US supreme court to decide on Trump’s claim of presidential immunity

The US supreme court will on Thursday hear oral arguments in Donald Trump v United States, the former president’s appeal in his federal election subversion case, in which he claims presidents are immune from prosecution for acts committed in office.

In briefs to the court, lawyers for Trump said “a denial of criminal immunity would incapacitate every future president”.

Jack Smith, the special counsel who indicted Trump on four counts related to his attempt to overturn his defeat by Joe Biden in 2020, argued: “Presidents are not above the law.”

Constitutional law experts overwhelmingly side with Smith. Nonetheless, as Trump seeks to delay all four of his criminal cases, in the hope he might regain power and have them dismissed, the six rightwingers and three liberals on the supreme court will give his immunity claim a hearing.

Trump appointed three of those rightwingers. That and his apparent desire to govern with impunity should he be re-elected have fueled alarm over whether the court is indulging his bid for delay.

Michael Waldman, president of the Brennan Center for Justice at the New York University School of Law and author of The Supermajority: How the Supreme Court Divided America, is among those who have dismissed Trump’s argument – and excoriated the court for even appearing to entertain it.

In a recent newsletter, Waldman pointed to the opening of Trump’s first criminal trial in New York this week, concerning hush-money payments to women claiming affairs.

“Manhattan district attorney Alvin Bragg is a serious prosecutor, and this is a serious prosecution,” Waldman wrote. “But it wasn’t supposed to be the first.

“That was supposed to be the federal trial, originally scheduled to start 4 March, about Trump’s drive to overthrow the 2020 election and block the peaceful transfer of power” – culminating in the deadly attack on Congress of 6 January 2021.

“Trump claims he is immune from prosecution as an ex-president. That’s a nonsensical argument, one the justices could have quickly dispatched. Instead, they have stalled.”
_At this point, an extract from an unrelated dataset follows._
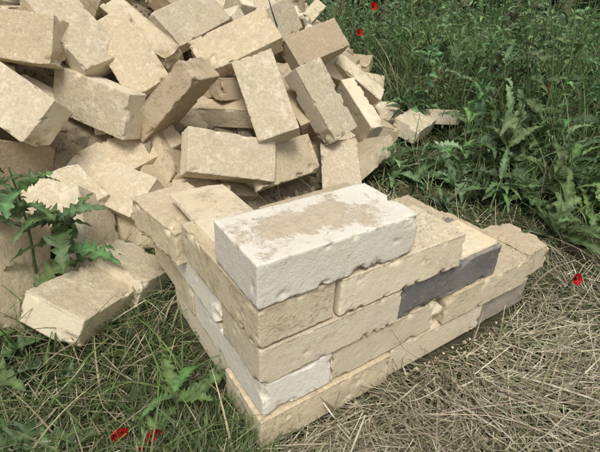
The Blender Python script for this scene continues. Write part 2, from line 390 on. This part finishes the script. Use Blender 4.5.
hg=rng.uniform(.12,.50,n)*ss(lim,-.4,1.2)*(.6+.8*cl)+.07
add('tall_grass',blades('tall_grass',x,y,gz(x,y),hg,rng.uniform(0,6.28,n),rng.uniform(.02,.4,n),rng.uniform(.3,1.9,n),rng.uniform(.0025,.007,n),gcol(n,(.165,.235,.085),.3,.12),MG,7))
def leaves(base,az,L,Wd,rise,droop,col,lob=0.,nl=5,K=9,roll=None):
    n=len(az);t=np.linspace(0,1,K)
    th=rise[:,None]-droop[:,None]*t[None]
    dl=(L/(K-1))[:,None]
    r=np.cumsum(np.cos(th)*dl,1)-np.cos(th[:,:1])*dl;zz=np.cumsum(np.sin(th)*dl,1)-np.sin(th[:,:1])*dl
    d=np.stack([np.cos(az),np.sin(az)],1);sd=np.stack([-np.sin(az),np.cos(az)],1)
    w=np.sin(np.pi*np.clip(t,0,1)**.75)**.8*(.5)
    lb=1-lob*(np.abs(((t*nl)%1)-.5)*2) if lob>0 else np.ones(K)
    w=(w*lb)[None]*Wd[:,None]+.0008
    w=w*(1+rng.normal(0,.12,w.shape));w[:,-1]=.0005
    if roll is None: roll=rng.normal(0,.35,n)
    C0=np.stack([base[:,:1]+d[:,:1]*r,base[:,1:2]+d[:,1:]*r,base[:,2:]+zz],-1)
    out=[];sweep=-.35
    wav=rng.normal(0,.22,w.shape)
    for sg in (-1,1):
        fold=.35+sg*roll[:,None]+wav*sg
        e=C0.copy();e[...,0]+=sg*sd[:,:1]*w+d[:,:1]*w*sweep;e[...,1]+=sg*sd[:,1:]*w+d[:,1:]*w*sweep;e[...,2]+=w*fold
        out.append(e)
    V=np.stack([out[0],C0,out[1]],2).reshape(n,-1,3)
    q=[]
    for i in range(K-1):
        q+=[(3*i,3*i+1,3*i+4,3*i+3),(3*i+1,3*i+2,3*i+5,3*i+4)]
    F=(np.array(q)[None]+np.arange(n)[:,None,None]*3*K).reshape(-1,4)
    C=np.repeat(col[:,None,:],3*K,1);C=C.reshape(n,K,3,3).copy();C[:,:,1]*=1.6;C=C.reshape(-1,3)
    return V.reshape(-1,3),F,C
def stems(P0,P1,rad,col,bow=.05,K=5,S=4):
    n=len(P0);t=np.linspace(0,1,K)[None,:,None]
    bw=rng.normal(0,1,(n,1,3))*bow*np.linalg.norm(P1-P0,axis=1)[:,None,None]
    C=P0[:,None]+(P1-P0)[:,None]*t+bw*np.sin(np.pi*t)
    a=np.arange(S)*2*np.pi/S;ring=np.stack([np.cos(a),np.sin(a),0*a],1)
    rr=rad[:,None,None,None]*(1-.55*t[...,None])
    V=(C[:,:,None]+ring[None,None]*rr)
    q=[(i*S+j,i*S+(j+1)%S,(i+1)*S+(j+1)%S,(i+1)*S+j) for i in range(K-1) for j in range(S)]
    F=(np.array(q)[None]+np.arange(n)[:,None,None]*K*S).reshape(-1,4)
    return V.reshape(-1,3),F,np.repeat(col,K*S,0)
def join(parts):
    V=[];F=[];C=[];o=0
    for v,f,c in parts: V.append(v);F.append(f+o);C.append(c);o+=len(v)
    return np.concatenate(V),np.concatenate(F),np.concatenate(C)
n=260;X=rng.uniform(-.1,1.2,n);F=rng.uniform(.3,1.2,n);p=w2(X,F);k=~inwall(p[:,0],p[:,1],.05)&(F<1.25-.5*(X-.31));p=p[k];n=len(p)
a=rng.uniform(0,6.28,n);L=rng.uniform(.08,.22,n)
P0=np.column_stack([p,rng.uniform(.005,.02,n)]);P1=P0+np.column_stack([np.cos(a)*L,np.sin(a)*L,rng.uniform(-.005,.035,n)])
k=~inwall(P1[:,0],P1[:,1],.03)&(np.hypot(P0[:,0]+.2,P0[:,1]+.37)>.42);j=stems(P0[k],P1[k],rng.uniform(.0006,.0012,n)[k],gcol(n,(.48,.42,.29),.2)[k],.06,6,4)
add('dry_stalks',mesh_np('dry_stalks',j[0],j[1],MST,True,j[2]))
def plant(px,py,hgt,nl,L,Wd,col,lob=.55,rosette=.4,nlobe=6,K=19):
    parts=[];m=len(px)
    rep=np.repeat(np.arange(m),nl);n=len(rep)
    top=np.column_stack([px+rng.normal(0,.06,m)*hgt*2,py+rng.normal(0,.06,m)*hgt*2,hgt])
    bot=np.column_stack([px,py,gz(px,py)])
    parts.append(stems(bot,top,.0022+.004*hgt,gcol(m,(.14,.20,.07),.15)))
    f=np.where(rng.random(n)<rosette,rng.uniform(0,.1,n),rng.uniform(.08,1,n))
    b=bot[rep]+(top-bot)[rep]*f[:,None]
    LL=L*rng.uniform(.55,1.2,n)*(1-.45*f)
    pc=gcol(m,col,.22)[rep]*(1+rng.normal(0,.12,(n,1)))
    parts.append(leaves(b,rng.uniform(0,6.28,n),LL,Wd/L*LL*rng.uniform(.8,1.25,n),rng.uniform(.25,1.15,n),rng.uniform(.4,1.7,n),np.clip(pc,.005,.8),lob,nlobe,K))
    return parts
def mass(name,parts):
    j=join(parts);return add(name,mesh_np(name,j[0],j[1],ML,True,j[2]))
m=720;X,F=scatter(m,1.3,6.5,-12,55,.8);p=w2(X,F);s=sdist(X,F);lim=F-(1.38-.5*(X-.31))
k=(s<-.07)&(lim>0)&~clear(p[:,0],p[:,1])&(rng.random(m)<.3+ss(lim,0,.5));x,y,lim=p[k,0],p[k,1],lim[k]
hg=rng.uniform(.14,.50,len(x))*(.35+ss(lim,0,.9))
mass('weed_thicket',plant(x,y,hg,13,.16,.045,(.105,.165,.068),.6,.3,6,15))
m=430;X,F=scatter(m,2.0,7,-8,55,.8);p=w2(X,F);s=sdist(X,F);k=(s<-.1);x,y=p[k,0],p[k,1]
mass('leafy_undergrowth',plant(x,y,rng.uniform(.15,.6,len(x)),32,.08,.03,(.115,.18,.075),0,.1,3,6))
m=260;F=rng.uniform(6,10,m);X=rng.uniform(-9,9,m);p=w2(X,F)
mass('shrub_hedge',plant(p[:,0],p[:,1],rng.uniform(.9,2.0,m),60,.26,.11,(.07,.115,.05),0,.02,3,5))
def named_plant(name,x,y,hgt,nl,L,Wd,col,lob=.62,ros=.6,nlobe=6):
    return mass(name,plant(np.array([x]),np.array([y]),np.array([hgt]),nl,L,Wd,col,lob,ros,nlobe,31))
G1=(.10,.16,.06);G2=(.14,.205,.105)
def leaf_plant(name,stemsp,lv,col,lob=.62,nlobe=7):
    lv=np.array(lv,float);n=len(lv);parts=[]
    P0=np.array([s[0] for s in stemsp],float);P1=np.array([s[1] for s in stemsp],float)
    parts.append(stems(P0,P1,np.full(len(P0),.0035),np.tile(np.array([[.12,.19,.07]]),(len(P0),1)),.04,6,6))
    parts.append(leaves(lv[:,:3],lv[:,3],lv[:,4],lv[:,5],lv[:,6],lv[:,7],gcol(n,col,.15),lob,nlobe,36))
    mass(name,parts)
def fan(x,y,z,h,n,L,W,a0=0,a1=6.28,r=(.2,1.0)):
    o=[]
    for i in range(n):
        f=(i+.5)/n
        o.append((x,y,z+h*f,a0+(a1-a0)*((i*.618)%1)+rng.normal(0,.15),L*(1.1-.45*f)*rng.uniform(.85,1.15),W*(1.1-.4*f),rng.uniform(*r),rng.uniform(.6,1.5)))
    return o
leaf_plant('sow_thistle_plant',[((-.17,.53,-.01),(-.155,.53,.20))],fan(-.16,.53,.06,.14,10,.135,.056),G1)
leaf_plant('sow_thistle_plant.001',[((-.235,.54,-.01),(-.215,.56,.29))],fan(-.225,.55,.15,.14,10,.125,.05),G1)
leaf_plant('sow_thistle_plant.002',[((-.36,.38,-.01),(-.36,.37,.05))],fan(-.36,.375,.0,.06,8,.15,.06,r=(.3,.8)),G1)
leaf_plant('sow_thistle_plant.003',[((-.085,.12,-.01),(-.085,.12,.035))],fan(-.085,.12,.01,.05,6,.10,.036,r=(.3,.8)),G1)
leaf_plant('sow_thistle_plant.004',[((-.33,.17,-.01),(-.33,.17,.03))],fan(-.33,.17,.0,.04,8,.14,.05,r=(.2,.7)),G1)
named_plant('dandelion_plant',1.02,.13,.08,13,.20,.05,G1,.6,.8)
named_plant('dandelion_plant.001',1.15,.33,.14,13,.22,.055,G2,.6,.7)
named_plant('dandelion_plant.002',1.18,.12,.12,12,.20,.05,G1,.6,.7)
named_plant('dandelion_plant.003',1.05,.52,.12,12,.17,.045,G2,.6,.7)
named_plant('dandelion_plant.004',1.30,.50,.2,14,.22,.055,G1,.6,.6)
named_plant('dandelion_plant.005',.98,.72,.10,12,.14,.04,G2,.6,.7)
named_plant('dandelion_plant.006',1.35,.30,.2,14,.24,.055,G2,.6,.6)
named_plant('dandelion_plant.007',-.22,.33,.04,8,.10,.036,G2,.6,1.)
named_plant('dandelion_plant.008',.88,.42,.06,10,.13,.035,G2,.6,.9)
named_plant('dandelion_plant.009',-.26,.05,.04,9,.11,.035,G1,.6,1.)
named_plant('dandelion_plant.010',.95,.62,.12,12,.15,.04,G1,.6,.6)
# ------------------------------------------------------------------ poppies
def poppy(name,x,y,z,size,tilt=(.2,.1)):
    parts=[];K=7;S=9
    for i in range(5):
        a0=i*2*math.pi/5+.2;inner=i%2
        V=[]
        for a in range(K):
            r=a/(K-1)
            for b in range(S):
                ph=(b/(S-1)-.5)*(1.55)*(.55+.45*r)
                rr=size*r*(1-.10*abs(b/(S-1)-.5)*2)*(1+.05*math.sin(9*ph+i))
                V.append((math.cos(a0+ph)*rr*.85,math.sin(a0+ph)*rr*.85,size*(.62*r**1.5)+.002*inner+.0035*math.sin(14*ph+3*i)*r))
        V=np.array(V);F=np.array([(p*S+q,p*S+q+1,(p+1)*S+q+1,(p+1)*S+q) for p in range(K-1) for q in range(S-1)])
        r=np.repeat(np.linspace(0,1,K),S)[:,None]
        C=np.where(r<.2,np.array([[.02,.004,.006]]),np.array([[.55,.018,.014]])*(1+.15*rng.normal(size=r.shape)))
        parts.append((V,F,np.clip(C,0,1)))
    j=join(parts);R=np.array(Euler((tilt[0],tilt[1],0)).to_matrix());V=j[0]@R.T+np.array([x,y,z])
    n0=18;a=np.linspace(0,6.28,n0,endpoint=False);c0=np.array([x,y,z])
    tip=c0+np.column_stack([np.cos(a)*.25,np.sin(a)*.25,np.full(n0,.4)])*size@R.T
    st=stems(np.repeat([[x,y,z]],n0,0)+0.,tip,np.full(n0,.0008),np.full((n0,3),.01),0,2,3)
    pod=stems(np.array([[x,y,z]])+0.,np.array([[x,y,z]])+np.array([[0,0,size*.35]])@R.T,np.array([size*.17]),np.array([[.08,.11,.04]]),0,4,7)
    g=np.array([[x+.03,y+.02,-.01]]);sm=stems(g,np.array([[x,y,z]]),np.array([.0014]),np.array([[.09,.14,.04]]),.06,6,5)
    j=join([(V,j[1],j[2]),st,pod,sm]);return add(name,mesh_np(name,j[0],j[1],MP,True,j[2]))
poppy('poppy_flower',1.70,.66,.23,.032,(1.1,-.6))
poppy('poppy_flower.001',.76,-.04,.055,.016,(1.1,-.6))
poppy('poppy_flower.002',1.72,1.78,.46,.028,(1.1,-.4))
poppy('poppy_flower.003',1.41,1.52,.36,.022,(1.1,-.4))
poppy('poppy_flower.004',-.172,.112,.042,.015,(1.9,.3))
poppy('poppy_flower.005',-.135,.086,.040,.015,(1.8,-.5))
poppy('poppy_flower.006',-.158,.076,.030,.012,(1.6,.5))
pts=np.array([(.60,.98,.36),(.63,1.02,.46),(.62,1.06,.54),(.56,1.10,.60),(.50,1.13,.66)])
st=stems(pts[:-1],pts[1:],np.full(4,.0035),np.full((4,3),.025),.02,5,6)
add('dry_twig',mesh_np('dry_twig',st[0],st[1],MST,True,st[2]))
# ------------------------------------------------------------------ light, sky, camera
w=bpy.data.worlds.new("World");scene.world=w;w.use_nodes=True;nt=w.node_tree
sky=nt.nodes.new('ShaderNodeTexSky');sky.sky_type='NISHITA';sky.sun_disc=False
el=math.radians(60)
sky.sun_elevation=el;sky.dust_density=4;sky.air_density=1.;sky.ozone_density=.6
hs=nt.nodes.new('ShaderNodeHueSaturation');hs.inputs['Saturation'].default_value=.3
nt.links.new(sky.outputs[0],hs.inputs['Color']);bg=nt.nodes['Background'];nt.links.new(hs.outputs[0],bg.inputs[0]);bg.inputs[1].default_value=.15
sd=Vector((-.55*math.cos(el),-.83*math.cos(el),math.sin(el))).normalized()
sky.sun_rotation=math.atan2(sd.x,sd.y)
sl=bpy.data.lights.new('sun','SUN');sl.energy=2.1;sl.angle=math.radians(22);sl.color=(1,.98,.94)
so=bpy.data.objects.new('sun',sl);COL.objects.link(so);so.rotation_euler=sd.to_track_quat('Z','Y').to_euler();so.location=(-2,-3,6)
cam=bpy.data.cameras.new('camera');co=bpy.data.objects.new('camera',cam);COL.objects.link(co)
co.matrix_world=Matrix(T(-.2019,-.3669,.6181,R3(-.6036,1.0571,.0409)).tolist())
cam.sensor_width=36;cam.lens=36*math.exp(-.2908);cam.clip_start=.01;cam.clip_end=1000
scene.camera=co
scene.view_settings.view_transform='Standard';scene.view_settings.look='None';scene.view_settings.exposure=0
The Brennan Center participated in an amicus brief in which leading constitutional historians show how presidents have never been placed above the law.

“No plausible historical case supports [Trump’s] claim,” the brief says, pointing to how supreme courts have moved with speed on questions of presidential immunity at key moments in US history, including the Watergate scandal, the impeachment of Bill Clinton and the contested election of 2000.
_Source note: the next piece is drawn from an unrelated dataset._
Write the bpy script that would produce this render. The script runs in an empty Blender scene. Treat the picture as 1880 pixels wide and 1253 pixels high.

Waldman wrote: “In US v Nixon in 1974, the court took just two weeks to rule that the president had to turn over his Oval Office tapes. Two weeks after that, [Richard] Nixon resigned [to be pardoned by Gerald Ford]. In 2000, Bush v Gore [over who won the presidential election in Florida, and thus the White House] took three whole days to resolve.”
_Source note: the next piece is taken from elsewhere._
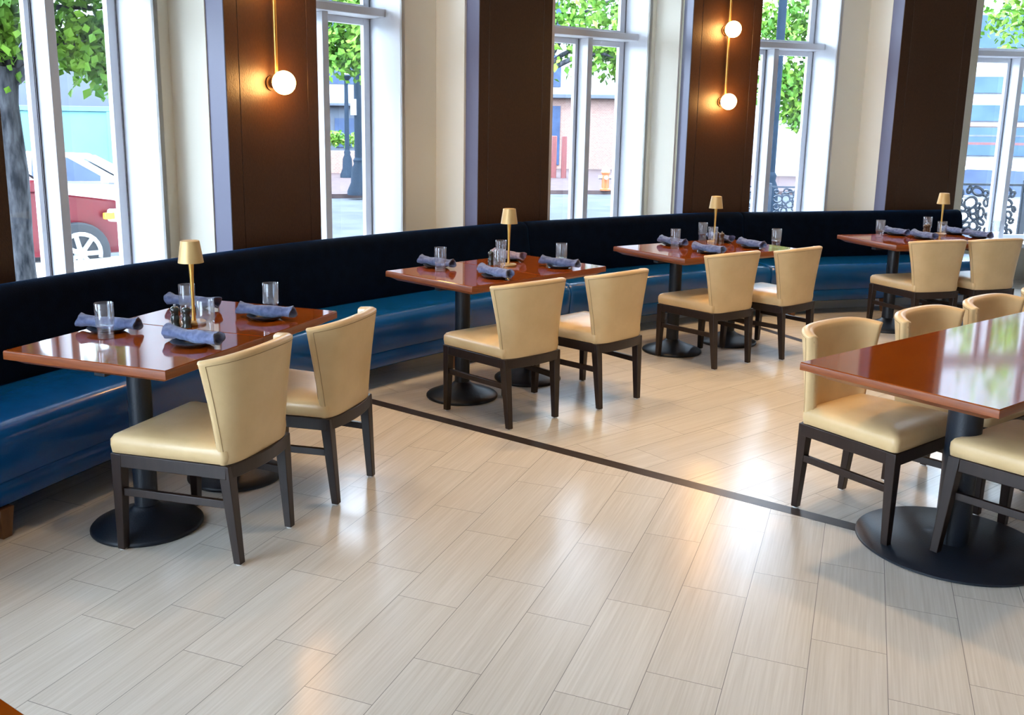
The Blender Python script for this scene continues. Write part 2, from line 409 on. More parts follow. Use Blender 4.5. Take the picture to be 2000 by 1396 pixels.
# ------------------------------------------------------------------ pillars, bays, windows
def pvec(deg):
    t = Vector((cos(radians(deg)), sin(radians(deg)))); return t, Vector((-t.y, t.x))
TOP = 4.2
PIL = {   # left corner, right corner of the brown face
    0: ((-2.577, 3.600), (-2.234, 4.247)),
    1: ((-1.542, 5.444), (-1.124, 6.043)),
    2: ((-0.108, 7.102), (0.462, 7.560)),
    3: ((1.747, 8.379), (2.412, 8.609)),
    4: ((3.862, 9.021), (4.646, 9.243)),
    5: ((6.35, 9.58), (7.08, 9.68)),
}
plab = {0: 'brown panelled pillar at the left edge of the photo', 1: 'brown panelled pillar with the single glowing globe in view',
        2: 'brown panelled pillar without a light, behind the second table group', 3: 'brown panelled pillar carrying two glowing globes',
        4: 'brown panelled pillar behind the far right table lamp', 5: 'brown panelled pillar beyond the right edge of the photo'}
for k, (l, r) in PIL.items():
    l, r = V2(l), V2(r); t = (r - l).normalized(); n = Vector((-t.y, t.x)); w = (r - l).length
    p = thing('pillar', plab[k], 'pillar', kind='structure', group='brown pillars between the windows')
    bm = nb(); add_prism(bm, [tuple(l + n * 0.012), tuple(r + n * 0.012), tuple(r + n * 0.47), tuple(l + n * 0.47)], 0, TOP)
    obj('pillar_core', bm, 'cream', p)
    bm = nb(); e = 0.0
    add_prism(bm, [tuple(l - t * 0.002 + n * 0.004), tuple(l + t * 0.012 + n * 0.004), tuple(l + t * 0.012 + n * 0.16), tuple(l - t * 0.002 + n * 0.16)], 0, TOP)
    add_prism(bm, [tuple(r - t * 0.012 + n * 0.004), tuple(r + t * 0.002 + n * 0.004), tuple(r + t * 0.002 + n * 0.16), tuple(r - t * 0.012 + n * 0.16)], 0, TOP)
    obj('metal_return', bm, 'steel', p, bevel=0.002)
    for s0, s1_ in ((0.0, 0.128), (0.1325, 0.8725), (0.877, 1.0)):
        bm = nb(); a0, a1 = l + t * w * s0, l + t * w * s1_
        add_prism(bm, [tuple(a0), tuple(a1), tuple(a1 + n * 0.02), tuple(a0 + n * 0.02)], 0, TOP)
        obj('brown_panel', bm, 'panel', p, bevel=0.002)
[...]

In the Clinton case, in 2001, the president agreed a deal to avoid indictment.

Regardless of its ruling in the Trump case, Waldman said, the supreme court had now “given Donald Trump what he craved most: time.

“Smith first asked for the justices to get involved last December. Instead, they stayed their hand, and the DC circuit court of appeals unanimously ruled against Trump” in early February.

“Rather than affirming that ruling, or unfreezing the trial, the court [said in late February it would] hear the case on the very last day set for oral arguments this term, 25 April. All the while they purr that they are acting in an ‘expedited’ manner.

“Voters have a right to know if they are being asked to elect someone who is guilty of the most serious crimes that a president could commit against democracy itself. Indeed, that’s the very argument Trump made when he asked the court to quickly rule that a Colorado court could not bar him from the ballot” under the 14th amendment, a ruling the court supplied in early March, a month after oral arguments.

In the immunity case, Waldman said, “the justices have already done great damage.

“They engineered one of history’s most egregious political interventions – not with an ugly ruling, at least not yet, but by getting ‘the slows’. At the very least they should issue this ruling in three weeks. That would give trial judge Tanya Chutkan enough time to start the trial [before the election], if barely.”

In their amicus brief, the historians who reject Trump’s immunity claim cite the words of one of the first supreme court justices. In July 1788, in an address to the North Carolina convention that ratified the constitution, James Iredell said: “If [the president] commits any crime, he is punishable by the laws of his country.”

Waldman put it slightly more grandly, though still invoking the revolution in which Iredell played his part: “In our nation, the law must still be king. And presidents cannot be cloaked in the immunity of monarchs.”